US officials privately voiced satisfaction with the results of Obama's first foreign trip of his second term, but the president's aides had set expectations so low that it was not hard to proclaim it a mission accomplished.

Shifting into sightseeing mode on Saturday, Obama flew by helicopter to southern Jordan. He was driven in a motorcade to Petra and began a walking tour of the restored ruins of a city half-carved into sandstone cliffs.

Ordinary tourists had been cleared out for the US president's visit, and guards with assault weapons dogged his every step.

"This is pretty spectacular," the US president, wearing sunglasses, khaki trousers and a dark jacket, said as he craned his neck to look up at the Treasury, a towering rose-red facade cut into a mountain. "It's amazing."



Jordan's King Abdullah was on hand at Amman airport on Saturday to send Obama on his way home to Washington.

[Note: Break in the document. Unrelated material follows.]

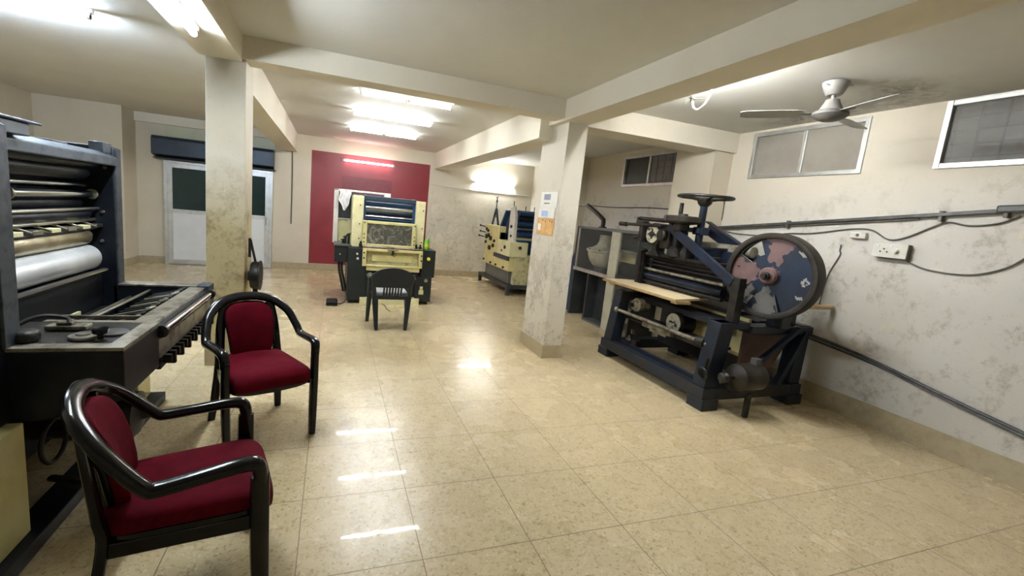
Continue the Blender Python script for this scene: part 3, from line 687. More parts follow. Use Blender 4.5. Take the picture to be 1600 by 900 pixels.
tag(q.build('cable', M_CABLE), 'thin grey cable lying on the floor under the black chair', 'cable')

# ------------------------------------------------------------------ small blue and cream press behind the right pillar
def small_press():
    t = thing('small_offset_press', 'small blue and cream offset press on a low stand, half behind the right pillar', 'printing press', (3.45, 8.7, 0))
    st = MB(); st.box(2.95,4.0,7.90,7.97,.13,.20); st.box(2.95,4.0,9.48,9.55,.13,.20); st.box(2.95,3.02,7.97,9.48,.13,.20); st.box(3.93,4.0,7.97,9.48,.13,.20); st.box(3.02,3.93,7.97,9.48,.155,.175); s = st.build('stand', M_GALV_DARK, t, smooth=False, bevel=.005)
    for x in (2.98,3.97):
        for y in (7.93,9.52):
            q = MB(); q.box(x-.03,x+.03,y-.03,y+.03,.015,.13); q.cyl((x,y,0),(x,y,.015),.04,n=12); q.build('leg', M_GALV_DARK, s, smooth=False)
    q = MB(); q.box(3.02,3.85,8.05,9.35,.20,.44); q.build('base_box', M_GALV, t, smooth=False, bevel=.006)
    q = MB(); q.box(3.08,3.85,7.93,8.1,.20,.78); q.build('base_front', M_CREAM_DIRTY, t, smooth=False, bevel=.008)
    sp = MB(); sp.prism([(7.98,.45),(9.40,.45),(9.40,1.28),(8.62,1.28),(8.62,.88),(7.98,.88)], 'yz', 2.97, 3.12); pn = sp.build('side_panel', M_CREAM_PAINT, t, smooth=False, bevel=.01)
    q = MB(); q.box(3.12,3.80,8.1,9.35,.44,1.15); q.build('body', M_CREAM_PAINT, t, smooth=False, bevel=.008)
    q = MB(); q.box(2.94,3.30,7.92,8.55,.74,1.02); bx = q.build('control_box', M_CREAM_PALE, t, smooth=False, bevel=.008)
    for a_, b_, r_ in (((3.14,7.92,.92),(3.14,7.905,.92),.03),((2.94,8.15,.90),(2.925,8.15,.90),.035),((2.94,8.3,.82),(2.93,8.3,.82),.02)):
        q = MB(); q.cyl(a_, b_, r_, n=12); q.build('knob', M_DARK, bx)
    q = MB(); q.box(2.95,2.972,7.97,8.75,.655,.735); q.build('dark_band', M_NAVY, pn, smooth=False)
    for y,z,r in ((9.28,1.02,.05),(9.15,1.05,.045),(9.2,1.15,.03),(9.3,1.18,.03),(9.02,1.0,.05),(8.85,.86,.04),(9.05,.80,.05),(8.8,.96,.03),(9.3,.9,.03),(9.33,.52,.02),(8.9,.50,.02),(8.6,.50,.02),(8.2,.50,.02)):
        q = MB(); q.cyl((2.97,y,z),(2.94,y,z),r,n=12); q.build('control_knob', M_GREASE, pn)
    for y,z in ((9.37,1.10),(9.42,1.0),(9.38,1.22)):
        q = MB(); q.cyl((2.96,y,z),(2.86,y+.05,z+.02),.012,n=8); q.puff((2.86,y+.05,z+.02),(.022,.022,.022),1,1,12,8); q.build('lever', M_GREASE, t)
    # blue head with rollers, white cheek plate
    q = MB(); q.prism([(8.08,1.02),(8.35,1.02),(8.35,1.66),(8.20,1.70),(8.10,1.5)], 'yz', 3.06, 3.12); ck = q.build('cheek_plate', M_WHITE_PLASTIC, t, smooth=False, bevel=.006)
    q = MB(); q.cyl((3.06,8.22,1.3),(3.04,8.22,1.3),.03,n=12); q.build('knob', M_DARK, ck)
    q = MB(); q.cyl((3.06,8.2,1.12),(3.045,8.2,1.12),.025,n=12); q.build('knob', M_DARK, ck)
    q = MB(); q.box(3.12,3.86,8.12,8.75,.80,1.62); q.build('head_housing', M_BLUE_PRESS, t, smooth=False, bevel=.01)
    q = MB(); q.box(3.12,3.9,8.02,8.12,.80,1.06); q.build('feed_tray', M_BLUE_PRESS, t, smooth=False, bevel=.006)
    for z, r, m in ((1.16,.05,M_BLUE_PRESS),(1.27,.03,M_CHROME),(1.36,.045,M_BLUE_PRESS),(1.47,.04,M_RUBBER),(1.56,.045,M_BLUE_PRESS)):
        q = MB(); q.cyl((3.13,8.08,z),(3.84,8.08,z),r,n=16); q.build('roller', m, t)
    q = MB(); q.box(3.0,3.5,8.62,8.95,.90,1.16); q.bar((3.05,8.75,1.16),(3.05,8.42,1.60),.10,.05); q.build('feed_arm', M_BLUE_PRESS, t, smooth=False, bevel=.006)
    q = MB(); q.bar((3.02,8.55,1.02),(3.02,8.55,1.3),.04,.04); q.build('lever', M_DARK, t)
    # A-shaped rod support
    q = MB(); q.bar((3.05,9.25,1.28),(3.05,9.10,1.62),.035,.03); q.bar((3.05,8.90,1.28),(3.05,9.08,1.62),.035,.03); q.bar((3.05,9.18,1.45),(3.05,9.0,1.45),.03,.02); q.cyl((3.05,9.09,1.58),(3.05,9.09,1.86),.012,n=8); q.bar((3.05,9.16,1.86),(3.05,9.02,1.87),.012,.012); q.puff((3.05,9.09,1.78),(.022,.022,.03),1,1,12,8); q.build('rod_stand', M_NAVY, t)
    for x,y,z in ((3.1,8.3,1.70),(3.3,8.2,1.62),(3.5,8.25,1.62)):
        q = MB(); q.cyl((x,y,z-.06),(x,y,z+.09),.008,n=8); q.build('pin', M_DARK, t)
    q = MB(); q.sweep([(3.5,8.2,1.60),(3.55,8.2,1.66),(3.62,8.2,1.64),(3.7,8.2,1.61)], .012, n=8); q.build('handle', M_GREASE, t)
    return t
small_press()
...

The US president arrived in Jordan after an unexpected diplomatic triumph in Israel, where he announced a breakthrough in relations between Israel and Turkey after a telephone conversation between the countries' prime ministers.

Prime Minister Binyamin Netanyahu apologized on behalf of his country for the killing of nine Turkish citizens in a 2010 naval raid on a Gaza-bound flotilla, and the two feuding US allies agreed to normalize ties.

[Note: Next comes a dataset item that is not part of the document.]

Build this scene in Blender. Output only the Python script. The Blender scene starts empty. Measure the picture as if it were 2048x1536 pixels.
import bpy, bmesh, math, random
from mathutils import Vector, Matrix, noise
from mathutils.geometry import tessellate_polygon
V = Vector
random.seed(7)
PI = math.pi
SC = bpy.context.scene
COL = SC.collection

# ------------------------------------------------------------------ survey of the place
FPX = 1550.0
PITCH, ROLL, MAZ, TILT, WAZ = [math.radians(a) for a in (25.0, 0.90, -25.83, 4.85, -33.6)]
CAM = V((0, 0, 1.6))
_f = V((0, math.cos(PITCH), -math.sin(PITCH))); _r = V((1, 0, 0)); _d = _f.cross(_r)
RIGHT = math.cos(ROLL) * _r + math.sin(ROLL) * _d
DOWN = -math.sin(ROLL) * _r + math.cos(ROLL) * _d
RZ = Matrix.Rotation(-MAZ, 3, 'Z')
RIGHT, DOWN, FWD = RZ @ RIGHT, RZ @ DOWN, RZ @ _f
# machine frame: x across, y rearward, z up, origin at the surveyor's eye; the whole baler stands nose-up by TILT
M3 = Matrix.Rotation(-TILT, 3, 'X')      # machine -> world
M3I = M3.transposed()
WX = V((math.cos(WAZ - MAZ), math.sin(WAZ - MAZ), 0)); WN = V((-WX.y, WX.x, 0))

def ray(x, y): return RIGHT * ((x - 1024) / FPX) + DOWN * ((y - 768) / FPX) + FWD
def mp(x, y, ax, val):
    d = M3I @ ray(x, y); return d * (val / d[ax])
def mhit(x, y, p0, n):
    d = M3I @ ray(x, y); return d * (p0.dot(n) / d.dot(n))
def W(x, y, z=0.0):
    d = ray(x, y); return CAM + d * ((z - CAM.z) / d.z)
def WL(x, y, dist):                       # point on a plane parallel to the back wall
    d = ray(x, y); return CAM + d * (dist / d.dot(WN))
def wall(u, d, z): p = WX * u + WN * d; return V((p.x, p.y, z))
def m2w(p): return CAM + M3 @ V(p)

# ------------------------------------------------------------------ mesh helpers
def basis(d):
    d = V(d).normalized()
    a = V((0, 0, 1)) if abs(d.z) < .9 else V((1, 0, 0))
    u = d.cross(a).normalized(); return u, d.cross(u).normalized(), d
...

The 30-minute call was made in a runway trailer at Tel Aviv airport, where Obama and Netanyahu huddled before the president boarded Air Force One for a flight to Jordan.

Syria spillover

The rapprochement could help Washington marshal regional efforts to contain spillover from the Syrian civil war and ease Israel's diplomatic isolation in the Middle East as it faces challenges posed by Iran's nuclear program.

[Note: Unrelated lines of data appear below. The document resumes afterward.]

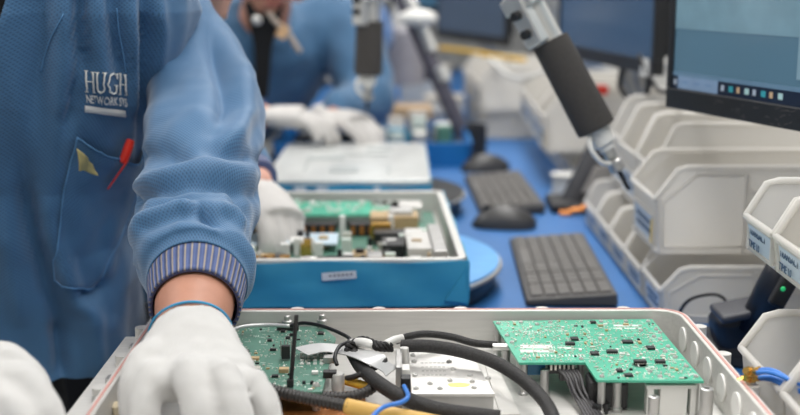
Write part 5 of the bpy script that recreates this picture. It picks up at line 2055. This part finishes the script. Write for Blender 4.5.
g = organic('glove', b, M_glove, t, .0028, 5, post=knitfolds)
b = MB()
ring = []
T = (Pq[1] - Pq[0]).normalized()
u = V((0, -.35, 1))
u = (u - T * u.dot(T)).normalized()
w = T.cross(u)
ring = [Pq[0] - T * .0005 + w * (math.cos(2 * math.pi * k / 60) * .0354) + u * (math.sin(2 * math.pi * k / 60) * .0309) for k in range(61)]
b.tube(ring, .0012, 6, caps=False)
o = b.build('glove_hem', M_trim, t, ang=180)

# gloved hand at the lower left
b = MB()
pp = [Q(-95, 362, .868), Q(-60, 378, .850), Q(-25, 392, .830), Q(5, 412, .808)]
b.tube(cr(pp, 6), lerp_list([.034, .039, .046, .044], 6), 28, .62, V((.25, -.2, 1)))
for i, (k1, k2, k3, r_) in enumerate(((Q(18, 384, .818), Q(44, 416, .800), Q(52, 452, .790), .0165), (Q(2, 402, .796), Q(24, 432, .778), Q(30, 470, .770), .0145), (Q(-22, 420, .780), Q(-2, 452, .765), Q(4, 486, .760), .0138), (Q(-48, 432, .775), Q(-32, 462, .765), Q(-28, 490, .762), .012))):
    chain(b, [Q(-30, 392, .830).lerp(k1, .4), k1, k2, k3], [r_, r_ * 1.05, r_ * .95, r_ * .75], 16, 6)
chain(b, [Q(-30, 372, .855), Q(0, 366, .850), Q(26, 382, .842), Q(46, 412, .832)], [.021, .020, .0165, .012], 16, 6)
organic('glove', b, M_glove, t, .0030, 5, post=knitfolds)

# things in the pocket
a, n_ = drape(126, 137, .008)
c_, n2 = drape(117, 156, .010)
e_, n3 = drape(102, 181, .010)
if a and c_ and e_:
    pen = thing('pen', 'red pen clipped in the chest pocket of the blue smock', 'pen', tuple(e_))
    d_ = (c_ - a).normalized()
    MB().tube([a - d_ * .001, a, a + d_ * .004, c_, c_ + d_ * .004], [.0030, .0046, .0052, .0050, .0030], 14).build('cap', M_red, pen)
    MB().tube([a + n_ * .006 + d_ * .004, c_ + n2 * .006, e_ + n3 * .0035], [.0030, .0030, .0020], 8, flat=.5).build('clip', M_red, pen)
pa = [[(69, 142), (76, 144), (82, 150), (87, 156)], [(67, 152), (75, 153), (83, 156), (90, 162)], [(66, 161), (75, 162), (83, 164), (91, 166)]]
b = MB()
rows = []
for j, rw in enumerate(pa):
    rows.append([drape(x, y, .021 + .003 * math.sin(i * 1.4 + j))[0] for i, (x, y) in enumerate(rw)])
if all(p is not None for r in rows for p in r):
    dense = []
    for j in range(2):
        for q in range(5):
            f = q / 5
            dense.append([x.lerp(y, f) for x, y in zip(rows[j], rows[j + 1])])
    dense.append(rows[-1])
    dense = [cr(r, 4) for r in dense]
    b.loft(dense, caps=False, closed=False)
    o = b.build('paper_tag', mat('straw_paper', (206, 190, 128), .7), ang=180, recalc=False)
    so = o.modifiers.new('paper', 'SOLIDIFY')
    so.thickness = .0012
    tag(o, 'small straw-yellow paper tag curling out of the chest pocket', 'tag')
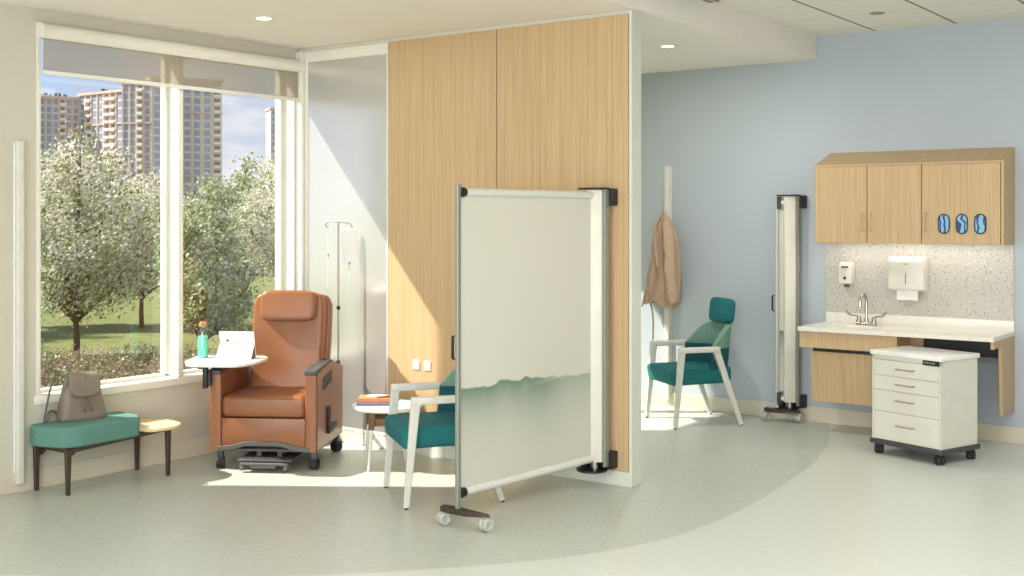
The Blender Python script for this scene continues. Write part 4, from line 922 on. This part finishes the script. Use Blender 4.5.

During his visit, Obama appeared to have made some headway in easing Israelis' suspicions of him, calming their concerns about his commitment to confronting Iran and soothing his relationship with Netanyahu.

Obama attempted to show Palestinians he had not forgotten their aspirations for statehood but he left many disappointed that he had backtracked from his previous demands for a halt to Israeli settlement building in the occupied West Bank.

The president offered no new peace proposals but he promised his administration would stay engaged while putting the onus on the two sides to set aside mutual distrust and restart long-dormant negotiations - a step the president failed to bring about in his first term.

As Obama's critics were complaining that his Middle East trip was heavy on symbolism and lacking in substance, the last-minute move toward Israeli-Turkish reconciliation gave his aides a chance to tout a tangible achievement.

On the last leg of his trip, Obama promised further humanitarian aid in talks with Jordan's King Abdullah, a close ally, as the economically strapped country grapples with a refugee crisis caused by Syria's civil war.

Obama also used the opportunity to underscore US wariness about arming rebels fighting to overthrow Assad, despite pressure from Republican critics at home and from some European allies to do more.

He warned that a post-Assad Syria could become an "enclave" for Islamist extremism and insisted it was vital to help organize the Syrian opposition to avoid that, but he stopped short of announcing any new concrete steps.